As that Times article noted, the federal judge handling the Stockton bankruptcy case “called the fee a ‘golden handcuff’ and ‘poison pill’ that prevents cities and other local governments from leaving CalPERS to find other options for employee pension benefits.” When the fund tried to assess a $1.6 billion fee on Stockton, that city stayed in CalPERS and didn’t reduce pensions for current employees and retirees. Those current and former employees still enjoy lush deals, even as the city raised taxes.

Ironically, CalPERS’ defenders criticized a 2011 Stanford study that projected a 4.1 percent rate of return as realistic, yet the fund’s handling of the Loyalton exit is a tacit acknowledgment that the system’s expected returns are unrealistically high and that pension debts are far larger than the state will acknowledge.

Meanwhile, CalPERS maintains big surpluses in the special fund for those agencies that terminated their accounts — $111 million, according to the Times. CalPERS apparently has thrown a handful of low-earning, small-town public employees under the bus to make an example for other agencies and protect the inordinately high earnings of many public employees, especially those in the public-safety and management professions.

Former San Jose Mayor Chuck Reed, a Democrat who had placed a pension-reform measure on that city’s 2012 ballot (it passed with 70 percent support, but was gutted by the courts), has described the Loyalton situation as a “wake-up call” for underfunded pension systems. “Failure to fund pension obligations as they are incurred makes retirement security impossible,” he wrote in the San Diego Union-Tribune in December.

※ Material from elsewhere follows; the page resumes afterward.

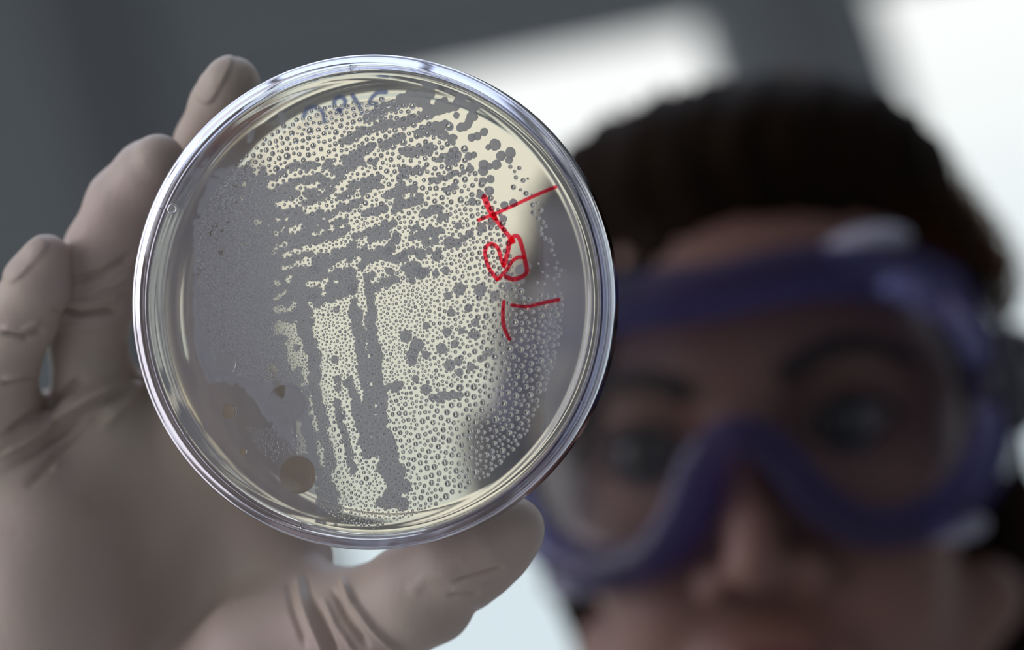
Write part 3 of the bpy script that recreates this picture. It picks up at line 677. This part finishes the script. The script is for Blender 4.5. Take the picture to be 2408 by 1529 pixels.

For now, these retirement-security issues fall heaviest on some small agencies with the audacity to try to leave the nation’s largest state pension fund. Presumably, public employees and retirees in agencies deemed “too big to fail” can continue to sleep without fear. But it reminds one of another line from Hotel California: “Up ahead in the distance, I saw a shimmering light.” How long will it be before Loyalton’s problems afflict bigger California cities?